The second quarter saw a rebound in both the price and volume of stainless steel, with shipments of wires and cables returning to normal levels after the Spring Festival, aided by rising copper prices. The resources segment also benefited from low-priced inventory held in the first quarter. Overall, first-half revenue reached NT$88.863 billion (US$2.88 billion), with an operating gross profit of NT$6.825 billion (US$221 million) and an after-tax net profit of NT$3.117 billion (US$101 million), translating to a net profit per share of NT$0.77.

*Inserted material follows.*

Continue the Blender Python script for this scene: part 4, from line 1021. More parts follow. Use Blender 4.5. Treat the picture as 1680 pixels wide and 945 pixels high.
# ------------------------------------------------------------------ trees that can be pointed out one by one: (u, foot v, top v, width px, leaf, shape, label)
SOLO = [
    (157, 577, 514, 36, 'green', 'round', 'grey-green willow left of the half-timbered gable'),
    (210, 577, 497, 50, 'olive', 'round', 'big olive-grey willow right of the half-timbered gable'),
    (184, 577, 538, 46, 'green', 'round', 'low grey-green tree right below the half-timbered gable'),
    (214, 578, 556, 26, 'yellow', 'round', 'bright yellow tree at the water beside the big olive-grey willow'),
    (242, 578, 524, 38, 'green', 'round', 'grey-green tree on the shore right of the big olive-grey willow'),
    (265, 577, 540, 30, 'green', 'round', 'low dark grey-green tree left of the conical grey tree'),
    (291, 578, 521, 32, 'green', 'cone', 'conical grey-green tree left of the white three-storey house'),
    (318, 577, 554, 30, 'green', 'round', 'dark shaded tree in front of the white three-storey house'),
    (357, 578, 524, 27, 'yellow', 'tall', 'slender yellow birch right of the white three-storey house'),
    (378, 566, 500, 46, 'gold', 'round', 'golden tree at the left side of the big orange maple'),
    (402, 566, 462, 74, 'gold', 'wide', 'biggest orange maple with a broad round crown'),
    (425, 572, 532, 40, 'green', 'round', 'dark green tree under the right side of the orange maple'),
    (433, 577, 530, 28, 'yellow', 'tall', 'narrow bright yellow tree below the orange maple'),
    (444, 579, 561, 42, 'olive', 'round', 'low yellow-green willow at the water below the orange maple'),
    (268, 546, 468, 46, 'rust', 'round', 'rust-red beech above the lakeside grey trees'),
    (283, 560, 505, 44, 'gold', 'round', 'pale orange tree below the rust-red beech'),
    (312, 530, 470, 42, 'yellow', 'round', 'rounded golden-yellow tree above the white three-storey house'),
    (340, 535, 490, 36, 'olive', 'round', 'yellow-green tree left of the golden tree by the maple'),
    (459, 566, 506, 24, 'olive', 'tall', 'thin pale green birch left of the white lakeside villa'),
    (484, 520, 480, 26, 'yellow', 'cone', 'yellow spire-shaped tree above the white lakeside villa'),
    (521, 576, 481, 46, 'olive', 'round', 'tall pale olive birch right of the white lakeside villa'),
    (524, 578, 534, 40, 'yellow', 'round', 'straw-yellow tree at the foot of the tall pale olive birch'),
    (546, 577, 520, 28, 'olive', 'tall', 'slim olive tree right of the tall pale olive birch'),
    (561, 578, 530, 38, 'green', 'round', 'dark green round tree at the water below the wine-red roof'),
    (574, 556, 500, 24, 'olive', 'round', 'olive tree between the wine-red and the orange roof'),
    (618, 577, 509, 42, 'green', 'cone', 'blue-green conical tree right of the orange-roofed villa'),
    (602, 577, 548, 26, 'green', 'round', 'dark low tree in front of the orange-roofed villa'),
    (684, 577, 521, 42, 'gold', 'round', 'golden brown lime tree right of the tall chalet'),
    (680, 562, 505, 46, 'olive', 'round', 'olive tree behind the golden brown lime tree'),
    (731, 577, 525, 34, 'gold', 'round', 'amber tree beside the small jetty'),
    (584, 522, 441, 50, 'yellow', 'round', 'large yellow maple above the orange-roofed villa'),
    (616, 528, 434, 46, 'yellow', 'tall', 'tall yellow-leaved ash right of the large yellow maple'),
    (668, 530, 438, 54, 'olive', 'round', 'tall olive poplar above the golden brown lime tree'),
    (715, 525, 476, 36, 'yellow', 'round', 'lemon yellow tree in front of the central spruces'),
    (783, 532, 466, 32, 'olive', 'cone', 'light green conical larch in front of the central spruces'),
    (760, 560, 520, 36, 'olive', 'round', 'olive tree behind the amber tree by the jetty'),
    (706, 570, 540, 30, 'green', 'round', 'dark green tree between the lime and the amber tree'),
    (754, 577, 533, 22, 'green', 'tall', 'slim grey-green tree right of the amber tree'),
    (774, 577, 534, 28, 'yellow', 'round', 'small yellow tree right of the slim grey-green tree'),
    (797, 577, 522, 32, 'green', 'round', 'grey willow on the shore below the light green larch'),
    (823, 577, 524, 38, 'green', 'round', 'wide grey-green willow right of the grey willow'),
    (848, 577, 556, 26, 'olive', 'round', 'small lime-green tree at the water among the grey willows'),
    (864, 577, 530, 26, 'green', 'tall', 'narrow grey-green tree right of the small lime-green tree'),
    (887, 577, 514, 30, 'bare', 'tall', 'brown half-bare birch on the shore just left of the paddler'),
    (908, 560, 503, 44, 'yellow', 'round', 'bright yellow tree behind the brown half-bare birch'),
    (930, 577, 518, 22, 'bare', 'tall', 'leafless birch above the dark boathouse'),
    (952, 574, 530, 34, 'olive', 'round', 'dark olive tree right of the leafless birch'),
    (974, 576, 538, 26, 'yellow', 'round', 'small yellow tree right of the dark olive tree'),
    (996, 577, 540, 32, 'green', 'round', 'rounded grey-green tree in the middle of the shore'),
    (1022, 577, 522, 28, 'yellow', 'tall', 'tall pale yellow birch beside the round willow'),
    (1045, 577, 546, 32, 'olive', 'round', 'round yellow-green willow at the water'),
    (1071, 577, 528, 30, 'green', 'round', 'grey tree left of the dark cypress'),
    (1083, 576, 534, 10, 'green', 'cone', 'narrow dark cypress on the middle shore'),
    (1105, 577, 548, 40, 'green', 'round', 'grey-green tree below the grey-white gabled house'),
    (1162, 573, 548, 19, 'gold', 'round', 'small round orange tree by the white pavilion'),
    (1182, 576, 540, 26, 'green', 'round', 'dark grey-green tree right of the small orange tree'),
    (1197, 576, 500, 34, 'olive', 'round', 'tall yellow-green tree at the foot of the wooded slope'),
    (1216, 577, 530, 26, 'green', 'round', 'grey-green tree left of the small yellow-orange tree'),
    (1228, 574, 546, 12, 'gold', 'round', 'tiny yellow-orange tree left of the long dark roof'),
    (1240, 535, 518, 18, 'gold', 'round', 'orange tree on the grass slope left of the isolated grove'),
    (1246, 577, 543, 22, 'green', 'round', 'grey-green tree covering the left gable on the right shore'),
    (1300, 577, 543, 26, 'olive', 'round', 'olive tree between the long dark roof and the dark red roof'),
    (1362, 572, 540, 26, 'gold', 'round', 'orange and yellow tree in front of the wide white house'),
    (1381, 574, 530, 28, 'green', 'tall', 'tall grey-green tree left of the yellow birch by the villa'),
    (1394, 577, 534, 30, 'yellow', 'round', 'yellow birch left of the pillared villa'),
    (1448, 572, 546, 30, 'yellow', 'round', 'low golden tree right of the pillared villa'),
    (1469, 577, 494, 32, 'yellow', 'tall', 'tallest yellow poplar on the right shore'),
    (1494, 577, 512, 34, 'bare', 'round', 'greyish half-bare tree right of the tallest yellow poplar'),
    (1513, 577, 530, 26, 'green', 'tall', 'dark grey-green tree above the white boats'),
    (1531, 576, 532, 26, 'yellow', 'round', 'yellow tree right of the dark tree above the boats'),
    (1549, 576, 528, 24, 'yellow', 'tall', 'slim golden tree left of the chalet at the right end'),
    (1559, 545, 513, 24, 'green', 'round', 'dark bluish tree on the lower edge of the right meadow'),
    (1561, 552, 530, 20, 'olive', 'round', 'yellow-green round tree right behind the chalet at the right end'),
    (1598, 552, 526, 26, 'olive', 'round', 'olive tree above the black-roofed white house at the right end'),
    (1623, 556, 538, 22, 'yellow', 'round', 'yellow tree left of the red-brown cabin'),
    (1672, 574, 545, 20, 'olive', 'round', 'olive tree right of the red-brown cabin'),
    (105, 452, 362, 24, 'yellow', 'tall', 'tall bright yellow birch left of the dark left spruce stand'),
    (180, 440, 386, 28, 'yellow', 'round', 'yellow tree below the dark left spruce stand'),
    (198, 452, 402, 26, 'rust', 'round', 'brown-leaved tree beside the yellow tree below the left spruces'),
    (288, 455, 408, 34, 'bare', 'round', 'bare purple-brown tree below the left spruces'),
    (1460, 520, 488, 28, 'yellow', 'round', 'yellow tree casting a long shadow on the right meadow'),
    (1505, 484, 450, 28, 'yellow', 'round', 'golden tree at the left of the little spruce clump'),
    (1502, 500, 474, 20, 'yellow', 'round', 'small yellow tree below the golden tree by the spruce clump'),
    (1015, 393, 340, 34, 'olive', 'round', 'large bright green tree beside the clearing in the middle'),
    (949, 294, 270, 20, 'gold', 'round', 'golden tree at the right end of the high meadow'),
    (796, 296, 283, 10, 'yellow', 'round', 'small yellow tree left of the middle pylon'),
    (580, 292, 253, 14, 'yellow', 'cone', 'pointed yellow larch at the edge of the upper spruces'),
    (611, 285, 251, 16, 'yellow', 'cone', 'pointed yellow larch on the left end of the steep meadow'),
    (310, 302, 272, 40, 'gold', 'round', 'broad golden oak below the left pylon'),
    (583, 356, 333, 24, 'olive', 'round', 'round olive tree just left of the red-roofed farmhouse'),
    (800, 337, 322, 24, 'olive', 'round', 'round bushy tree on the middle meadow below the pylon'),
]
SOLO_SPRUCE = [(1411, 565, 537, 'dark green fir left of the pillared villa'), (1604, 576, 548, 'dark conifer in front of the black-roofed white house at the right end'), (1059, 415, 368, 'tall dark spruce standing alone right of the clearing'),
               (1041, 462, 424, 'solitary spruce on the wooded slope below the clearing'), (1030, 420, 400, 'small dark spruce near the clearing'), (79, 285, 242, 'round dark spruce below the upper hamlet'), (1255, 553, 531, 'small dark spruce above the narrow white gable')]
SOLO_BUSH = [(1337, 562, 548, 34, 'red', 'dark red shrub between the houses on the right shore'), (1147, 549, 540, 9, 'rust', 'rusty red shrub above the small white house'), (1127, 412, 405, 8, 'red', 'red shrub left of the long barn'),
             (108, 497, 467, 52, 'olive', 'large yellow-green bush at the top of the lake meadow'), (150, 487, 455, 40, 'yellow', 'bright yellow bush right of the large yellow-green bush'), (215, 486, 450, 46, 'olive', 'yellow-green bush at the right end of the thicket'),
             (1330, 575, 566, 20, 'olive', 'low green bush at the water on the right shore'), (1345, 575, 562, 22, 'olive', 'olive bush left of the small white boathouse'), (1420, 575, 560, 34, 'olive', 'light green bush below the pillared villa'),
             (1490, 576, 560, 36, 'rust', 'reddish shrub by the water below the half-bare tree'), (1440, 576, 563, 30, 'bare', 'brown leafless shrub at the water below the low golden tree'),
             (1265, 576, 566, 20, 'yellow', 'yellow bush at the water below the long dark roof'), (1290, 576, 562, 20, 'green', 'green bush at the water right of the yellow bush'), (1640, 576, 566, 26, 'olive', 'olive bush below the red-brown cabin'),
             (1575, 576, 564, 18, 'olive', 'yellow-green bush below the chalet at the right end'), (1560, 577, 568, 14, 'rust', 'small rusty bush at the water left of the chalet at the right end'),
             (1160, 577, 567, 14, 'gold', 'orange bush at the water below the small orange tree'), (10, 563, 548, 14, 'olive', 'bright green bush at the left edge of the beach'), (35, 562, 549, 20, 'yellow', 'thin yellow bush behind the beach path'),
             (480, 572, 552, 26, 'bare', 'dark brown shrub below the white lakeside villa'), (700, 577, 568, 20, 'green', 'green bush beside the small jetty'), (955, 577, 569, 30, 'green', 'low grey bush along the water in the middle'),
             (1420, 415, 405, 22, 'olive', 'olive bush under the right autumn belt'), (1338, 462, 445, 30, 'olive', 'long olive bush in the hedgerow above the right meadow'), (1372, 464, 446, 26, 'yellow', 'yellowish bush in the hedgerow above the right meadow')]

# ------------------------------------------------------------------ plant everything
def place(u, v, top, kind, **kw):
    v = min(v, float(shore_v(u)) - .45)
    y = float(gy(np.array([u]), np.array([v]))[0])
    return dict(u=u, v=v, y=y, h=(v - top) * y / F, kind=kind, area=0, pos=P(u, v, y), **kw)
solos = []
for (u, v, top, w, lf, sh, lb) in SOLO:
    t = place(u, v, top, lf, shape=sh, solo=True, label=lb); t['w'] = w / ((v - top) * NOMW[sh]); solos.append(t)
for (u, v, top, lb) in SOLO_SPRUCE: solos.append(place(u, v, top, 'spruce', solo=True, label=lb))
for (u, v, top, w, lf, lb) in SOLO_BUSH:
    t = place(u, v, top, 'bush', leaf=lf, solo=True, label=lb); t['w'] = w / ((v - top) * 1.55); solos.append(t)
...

Looking forward, Walsin Lihwa anticipates challenges in the stainless steel sector due to the traditional summer off-season in Europe and the United States. While Taiwan’s brine plant operations were impacted by floods, shipment delays are expected until September or October. The market outlook remains uncertain due to weak demand in China and the bankruptcy of Jiangsu Delong, which has reduced overall supply.

In the resources industry, nickel prices weakened at the beginning of Q3, influenced by early rainy season disruptions in Indonesia and government restrictions on nickel mining. Despite these challenges, Pan Wenhu expressed optimism for the wire and cable business, driven by Taiwan Power’s grid strengthening initiatives and growing demand for construction and industrial projects.

Additionally, Walsin Lihwa is preparing for future carbon tax implications by focusing on scrap stainless steel, which accounts for 70% of its material use, minimizing carbon emissions compared to nickel pig iron. This strategic shift aligns with global sustainability trends and positions the company for future growth.